SUPPLIED DATA:

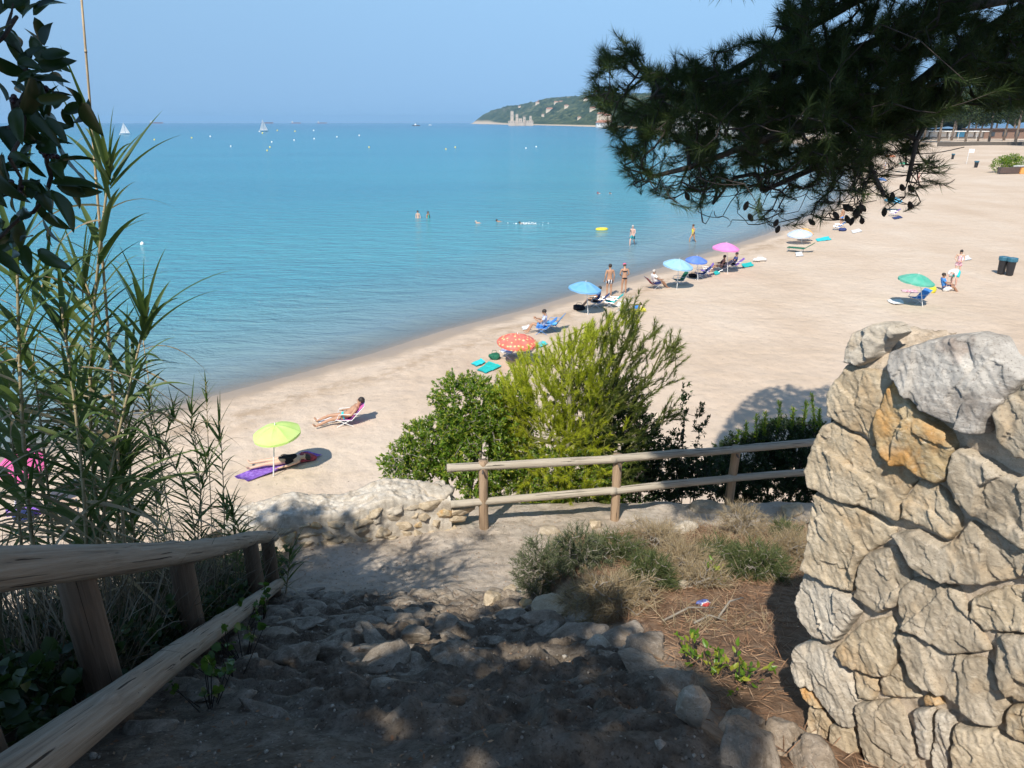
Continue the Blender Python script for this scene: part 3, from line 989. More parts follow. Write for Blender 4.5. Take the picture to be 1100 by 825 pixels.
# ------------------------------------------------------------------ low rubble wall behind the landing
lw = thing('rubble_wall', 'low dry stone rubble wall with rough white top behind the landing', 'wall')
LA, LB = np.array([-2.95, 6.80]), np.array([-.80, 7.42])
LD = (LB - LA); LEN = np.linalg.norm(LD); LD /= LEN
LNn = np.array([LD[1], -LD[0]])
def lw_h(s): return .40 + .10 * sstep(.2, 1.6, s) + .05 * math.sin(s * 5)
g = np.random.default_rng(5)
k = 0
s_core = np.linspace(-.3, LEN, 150)
tt = np.linspace(-1, 1, 60)
Vc = []
for s_ in s_core:
    base = LA + LD * s_
    z0 = float(ground_z(base[:1], base[1:2])[0]) - .4
    hh = lw_h(s_) + .4
    for t in tt:
        w = .27 * (1 - .25 * max(0, 1 - abs(t) * 1.4))
        if abs(t) < .5:
            off, zz_ = t / .5 * .25, z0 + hh
        else:
            off, zz_ = math.copysign(.25 + .03 * (abs(t) - .5), t), z0 + hh * (1 - (abs(t) - .5) / .5)
        p = base + LNn * off
        Vc.append([p[0], p[1], zz_])
Vc = np.array(Vc)
nn = .014 * fbm(Vc[:, 0] * 7, Vc[:, 1] * 7, Vc[:, 2] * 7, 33, 5) + .010 * ridged(Vc[:, 0] * 22, Vc[:, 1] * 22, Vc[:, 2] * 22, 36, 3) + .012 * ridged(Vc[:, 0] * 9, Vc[:, 1] * 9, Vc[:, 2] * 12, 34, 3)
Vc[:, 2] += nn; Vc[:, 0] += LNn[0] * nn * .7; Vc[:, 1] += LNn[1] * nn * .7
LWM = rock_mat('lime_mortar', (.46, .40, .32), (.62, .57, .49), (.31, .26, .2), None, 0, 7)
link('core', mesh_np('core', Vc, grid_faces(150, 60), True), LWM, lw)
for row in range(5):
    s_ = -.15 + g.uniform(0, .1)
    while s_ < LEN - .02:
        w = g.uniform(.14, .30); hgt = g.uniform(.11, .16)
        base = LA + LD * (s_ + w / 2)
        z0 = float(ground_z(base[:1], base[1:2])[0])
        zc = z0 + .04 + row * .125
        if zc < z0 + lw_h(s_) - .05:
            p = base + LNn * .232
            o = link('stone', rock_mesh('stone', 900 + k, (w * 1.12, .15, hgt * 1.1), 4, 8, .66, .10), ROCK[[0, 0, 2, 1, 0, 0, 3][k % 7] if row > 0 else 0], lw, (p[0], p[1], zc))
            o.rotation_euler = (g.uniform(-.1, .1), g.uniform(-.15, .15), math.atan2(LD[1], LD[0]))
            k += 1
        s_ += w * .95
for j, (s_, w) in enumerate([(LEN - .17, .34)]):
    base = LA + LD * s_
    z0 = float(ground_z(base[:1], base[1:2])[0])
    o = link('cap_stone', rock_mesh('cap_stone', 700 + j, (w, .48, .2), 4, 12, .8, .05), ROCK[2], lw, (base[0], base[1], z0 + lw_h(s_) - .0))
    o.rotation_euler = (0, 0, math.atan2(LD[1], LD[0]))
for j in range(4):   # end face
    p = LB + LNn * g.uniform(-.05, .1)
    z0 = float(ground_z(p[:1], p[1:2])[0])
    o = link('stone', rock_mesh('stone', 760 + j, (.2, .3, .16), 3, 14, .84, .05), ROCK[2], lw, (p[0], p[1], z0 + .06 + j * .13))

# ------------------------------------------------------------------ timber
def wood_mat(name, base, light, dark, axis=(1, 1, 12)):
    m, nt, b = new_mat(name)
    v = n_coord(nt, axis)
    f = n_noise(nt, 5, 8, .7, n_coord(nt, (axis[0], axis[1], axis[2] * .35)), .4)
    col = n_ramp(nt, f, [(.2, dark), (.48, base), (.78, light)])
    k = n_noise(nt, 2.2, 2, .5, n_coord(nt, (1, 1, 1)))
    col = n_mix(nt, n_ramp(nt, k, [(.62, (0, 0, 0)), (.75, (.6, .6, .6))]), col, tuple(c * .6 for c in base))
    crack = n_noise(nt, 9, 3, .55, n_coord(nt, (axis[0] * .75, axis[1] * .75, axis[2] * .12)), .25)
    ck = n_ramp(nt, crack, [(.335, (1, 1, 1)), (.365, (0, 0, 0))])
    col = n_mix(nt, ck, col, tuple(c * .35 for c in dark))
    L(nt, col, b.inputs['Base Color'])
    b.inputs['Roughness'].default_value = .85
    b.inputs['Specular IOR Level'].default_value = .2
    bp = n_bump(nt, None, f, .5, .012)
    n_bump(nt, b, n_math(nt, 'SUBTRACT', 1, ck), .8, .01, bp)
    return m
WOOD_L = wood_mat('weathered_log', (.33, .27, .205), (.47, .405, .33), (.16, .122, .09), (14, 14, 1.1))
WOOD_R = wood_mat('grey_rail', (.40, .345, .265), (.53, .475, .39), (.24, .20, .15), (14, 14, 1.1))
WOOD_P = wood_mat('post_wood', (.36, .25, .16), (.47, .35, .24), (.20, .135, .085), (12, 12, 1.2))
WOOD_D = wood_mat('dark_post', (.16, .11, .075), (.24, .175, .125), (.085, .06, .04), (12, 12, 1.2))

def log_mesh(name, a, b_, r0, r1, seed, n=22, m=60, knots=4):
    """a debarked log from a to b, local Z along its length so that the grain runs with it"""
    a, b_ = np.asarray(a, float), np.asarray(b_, float)
    Lg = np.linalg.norm(b_ - a)
    t = np.linspace(0, 1, m)
    th = np.linspace(0, 2 * math.pi, n, endpoint=False)
    T, TH = np.meshgrid(t, th, indexing='ij')
    r = r0 + (r1 - r0) * T
    r = r * (1 + .06 * vnoise(np.cos(TH) * 1.2 + seed, np.sin(TH) * 1.2, T * Lg * 1.6, seed) + .025 * vnoise(np.cos(TH) * 3, np.sin(TH) * 3, T * Lg * 6, seed + 1))
    g = np.random.default_rng(seed)
    for k in range(knots):
        tk, ak = g.uniform(.05, .95), g.uniform(0, 6.28)
        dd = ((T - tk) * Lg / .05) ** 2 + (np.angle(np.exp(1j * (TH - ak))) / .45) ** 2
        r = r + .12 * r0 * np.exp(-dd)
    cx = .012 * Lg * .4 * vnoise(T * 2.2 + seed, 0, 0, seed + 5)
    cy = .012 * Lg * .4 * vnoise(T * 2.2 + seed, 3, 0, seed + 6)
    v = np.stack([r * np.cos(TH) + cx, r * np.sin(TH) + cy, T * Lg], -1).reshape(-1, 3)
    f = [(i * n + k, i * n + (k + 1) % n, (i + 1) * n + (k + 1) % n, (i + 1) * n + k) for i in range(m - 1) for k in range(n)]
    f += [tuple(range(n))[::-1], tuple(range((m - 1) * n, m * n))]
    me = mesh_np(name, v, f, True)
    q = Vector(b_ - a).to_track_quat('Z', 'Y')
    return me, q
def log(name, a, b_, r0, r1, seed, mat, parent, **kw):
    me, q = log_mesh(name, a, b_, r0, r1, seed, **kw)
    o = link(name, me, mat, parent, a)
    o.rotation_mode = 'QUATERNION'
    o.rotation_quaternion = q
    return o

# right fence
rf = thing('wooden_fence', 'two rail wooden post fence along the far edge of the landing', 'fence')
def fence_pt(px, py, Y): return at_y(px, py, Y)
posts = [(520, 568, 495), (660, 558, 488), (783, 541, 479)]
PP = []
for i, (px, pb, pt) in enumerate(posts):
    B = ghit(px, pb)
    top = at_y(px, pt, B[1])
    PP.append((B, top))
    log('post', (B[0], B[1], B[2] - .3), (B[0], B[1], top[2]), .058, .055, 60 + i, WOOD_P, rf, m=24, knots=1)
Yl, Ym, Yr = PP[0][0][1], PP[1][0][1], PP[2][0][1]
for j, seq in enumerate([[(480, 503, Yl - .06), (662, 493, Ym - .06)], [(655, 494, Ym - .075), (785, 483, Yr - .075)], [(780, 483.5, Yr - .06), (905, 472, Yr + .35)]]):
    log('rail', at_y(*seq[0]), at_y(*seq[1]), .05, .05, 70 + j, WOOD_R, rf, m=40)
for j, seq in enumerate([[(484, 541, Yl - .06), (662, 527, Ym - .06)], [(655, 528, Ym - .075), (785, 514, Yr - .075)], [(780, 514.5, Yr - .06), (905, 505, Yr + .35)]]):
    log('rail', at_y(*seq[0]), at_y(*seq[1]), .047, .047, 80 + j, WOOD_R, rf, m=40)
for i, (B, top) in enumerate(PP):
    MB().tube([[B[0] + .0, B[1] - .13, top[2] - .1], [B[0], B[1] + .02, top[2] - .1]], .012, 8).build('bolt', plain('bolt_iron', (.2, .17, .15), .6, .1, 9, .6), rf)

# left fence
lf = thing('log_fence', 'thick weathered log fence descending along the left of the stairs', 'fence')
def along(zc, px, py):
    a, b_ = (px - 550) / FPX * zc, (py - 412.5) / FPX * zc
    return np.array([a, zc * cp - b_ * sp, HC - zc * sp - b_ * cp])
TA, TB = along(1.80, 0, 612), along(6.3, 296, 579)
dT = (TB - TA)
log('top_rail', TA - dT * .22, TB, .062, .052, 91, WOOD_L, lf, n=30, m=150, knots=14)
BA, BB = along(1.62, 52, 808), along(6.2, 298, 629)
dB = (BB - BA)
log('lower_rail', BA - dB * .25, BB, .062, .048, 95, WOOD_L, lf, n=30, m=150, knots=16)
for i, t in enumerate([-.07, .10, .36, .76, .93]):
    p = TA + dT * t
    q = BA + dB * t
    z0 = float(ground_z(np.array([p[0] - .04]), np.array([p[1]]))[0])
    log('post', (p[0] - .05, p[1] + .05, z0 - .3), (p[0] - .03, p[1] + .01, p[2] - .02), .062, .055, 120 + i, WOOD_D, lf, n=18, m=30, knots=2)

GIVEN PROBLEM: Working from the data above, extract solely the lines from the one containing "(.20, .135, .085), (12, 12, 1.2))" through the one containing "(.085, .06, .04), (12, 12, 1.2))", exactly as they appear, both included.

RESULT:
WOOD_P = wood_mat('post_wood', (.36, .25, .16), (.47, .35, .24), (.20, .135, .085), (12, 12, 1.2))
WOOD_D = wood_mat('dark_post', (.16, .11, .075), (.24, .175, .125), (.085, .06, .04), (12, 12, 1.2))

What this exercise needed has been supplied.